Their sentiment echoes that of the radical animal rights group People for the Ethical Treatment of Animals [5] (PETA), has long promoted the idea that meat production is immoral because it causes suffering to animals.

Not surprisingly, PETA [6] praised Brin’s burger in a post at its blog. The organization stated that the burgers would eliminate the slaughter of billions of animals and help the environment.

Some critics also say that Brin’s burger is the next logical step in industrialized [7] food. Instead of helping animals, Brin could be helping Big Food make billions in the future.

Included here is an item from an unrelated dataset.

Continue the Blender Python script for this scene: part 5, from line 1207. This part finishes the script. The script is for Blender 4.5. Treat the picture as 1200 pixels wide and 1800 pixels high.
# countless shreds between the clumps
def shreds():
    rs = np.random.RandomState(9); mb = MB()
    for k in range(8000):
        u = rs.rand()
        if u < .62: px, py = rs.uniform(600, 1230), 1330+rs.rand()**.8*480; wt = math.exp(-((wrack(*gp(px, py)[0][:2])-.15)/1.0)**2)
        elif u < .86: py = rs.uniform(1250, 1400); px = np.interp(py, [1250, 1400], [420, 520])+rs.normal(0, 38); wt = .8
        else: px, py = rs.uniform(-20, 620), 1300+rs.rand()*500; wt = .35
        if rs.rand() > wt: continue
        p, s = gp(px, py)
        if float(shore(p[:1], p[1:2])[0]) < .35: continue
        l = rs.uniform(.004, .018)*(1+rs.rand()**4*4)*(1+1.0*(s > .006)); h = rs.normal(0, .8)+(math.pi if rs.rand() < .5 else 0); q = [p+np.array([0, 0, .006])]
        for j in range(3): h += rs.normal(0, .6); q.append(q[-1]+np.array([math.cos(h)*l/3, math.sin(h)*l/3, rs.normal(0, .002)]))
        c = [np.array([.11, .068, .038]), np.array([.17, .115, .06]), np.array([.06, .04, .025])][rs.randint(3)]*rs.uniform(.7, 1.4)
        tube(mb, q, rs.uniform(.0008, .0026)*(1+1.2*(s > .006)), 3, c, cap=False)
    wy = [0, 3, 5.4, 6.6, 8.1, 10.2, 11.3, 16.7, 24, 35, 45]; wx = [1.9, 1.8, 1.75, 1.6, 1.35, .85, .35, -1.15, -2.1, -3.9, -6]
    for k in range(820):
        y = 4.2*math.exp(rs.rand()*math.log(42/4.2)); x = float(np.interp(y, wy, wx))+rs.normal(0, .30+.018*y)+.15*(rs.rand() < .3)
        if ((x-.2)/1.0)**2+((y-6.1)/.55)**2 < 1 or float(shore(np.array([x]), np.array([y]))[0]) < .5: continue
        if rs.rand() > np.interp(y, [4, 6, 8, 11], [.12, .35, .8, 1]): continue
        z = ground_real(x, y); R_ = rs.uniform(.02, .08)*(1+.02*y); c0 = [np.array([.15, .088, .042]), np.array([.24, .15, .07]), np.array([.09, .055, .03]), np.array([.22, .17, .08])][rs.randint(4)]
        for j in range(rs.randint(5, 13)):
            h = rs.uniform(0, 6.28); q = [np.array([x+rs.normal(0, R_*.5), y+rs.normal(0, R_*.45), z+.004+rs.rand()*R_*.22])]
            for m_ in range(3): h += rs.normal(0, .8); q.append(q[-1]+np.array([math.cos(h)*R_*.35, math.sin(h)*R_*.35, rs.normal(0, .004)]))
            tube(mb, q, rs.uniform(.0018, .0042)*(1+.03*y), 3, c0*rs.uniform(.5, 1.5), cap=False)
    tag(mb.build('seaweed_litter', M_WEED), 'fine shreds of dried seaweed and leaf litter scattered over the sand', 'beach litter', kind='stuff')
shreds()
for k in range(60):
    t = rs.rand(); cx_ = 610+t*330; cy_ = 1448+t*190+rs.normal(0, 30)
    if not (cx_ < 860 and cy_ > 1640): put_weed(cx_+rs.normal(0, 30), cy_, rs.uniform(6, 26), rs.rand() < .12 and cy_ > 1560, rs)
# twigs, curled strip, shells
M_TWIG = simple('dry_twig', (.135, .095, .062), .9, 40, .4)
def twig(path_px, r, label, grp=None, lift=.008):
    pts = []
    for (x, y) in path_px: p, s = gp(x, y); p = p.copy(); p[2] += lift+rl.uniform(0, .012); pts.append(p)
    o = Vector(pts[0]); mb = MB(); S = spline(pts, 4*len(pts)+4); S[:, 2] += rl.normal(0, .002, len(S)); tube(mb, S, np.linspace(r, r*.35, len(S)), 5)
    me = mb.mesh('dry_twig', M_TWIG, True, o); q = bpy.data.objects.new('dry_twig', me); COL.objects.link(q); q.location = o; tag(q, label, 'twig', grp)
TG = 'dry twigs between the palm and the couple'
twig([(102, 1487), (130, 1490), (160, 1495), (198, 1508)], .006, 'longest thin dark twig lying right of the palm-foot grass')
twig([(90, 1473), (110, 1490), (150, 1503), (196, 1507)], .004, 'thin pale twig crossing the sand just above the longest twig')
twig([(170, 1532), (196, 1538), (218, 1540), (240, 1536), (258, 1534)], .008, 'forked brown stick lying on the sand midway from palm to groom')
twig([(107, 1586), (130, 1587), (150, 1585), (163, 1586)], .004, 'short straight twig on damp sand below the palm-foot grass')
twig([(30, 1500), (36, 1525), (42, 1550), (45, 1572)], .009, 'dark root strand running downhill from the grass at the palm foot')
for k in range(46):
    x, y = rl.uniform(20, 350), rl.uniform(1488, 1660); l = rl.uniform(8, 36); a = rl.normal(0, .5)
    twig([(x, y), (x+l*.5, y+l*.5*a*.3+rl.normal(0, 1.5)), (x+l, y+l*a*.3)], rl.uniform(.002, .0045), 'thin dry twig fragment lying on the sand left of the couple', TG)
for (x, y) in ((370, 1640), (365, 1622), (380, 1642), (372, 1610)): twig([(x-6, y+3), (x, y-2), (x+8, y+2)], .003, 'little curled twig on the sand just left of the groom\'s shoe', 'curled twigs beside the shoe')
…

Bill Gates’ Crusade against Meat

Gates’ opposition to meat is taking a different course but employs many of the same language. Instead of financing cow stem cell research, Gates [8] is promoting companies that turn plant-based products into meat substitutes. The billionaire has posted a slide show promoting his ideas and an interview with author Michael Pollan at his website.

Gates doesn’t say what he thinks of factory farming but he does post this quote from Pollan at his website: “The animal factories that produce most of our meat and milk are brutal places where animals suffer needlessly.”

Most of Gates’ argument is based around the environmental and health effects of meat. He claims there simply is not a way to produce enough meat for everybody in the world. Yet he also notes that meat consumption has doubled in the last 20 years.

Gates recommends two companies — Beyond Meat and Hampton Creek Foods — which are marketing vegetable-based alternatives to meat. He claims that Beyond Meat’s chicken substitute tastes just like real chicken.

Unlike Brin, Gates’ agenda seems to be geared more toward changing the diet for environmental and health reasons. Instead of radical shifts, Gates seems to be more interested in changing thinking.

“If we shift our thinking about what we eat, and how it gets to our plates, we’ll be more open to the food innovations that are out there,” Gates wrote.

So should we be worried about these innovations and the men behind them? That’s a good question, although given the history of processed food [9] and its effects on health we should be asking serious questions.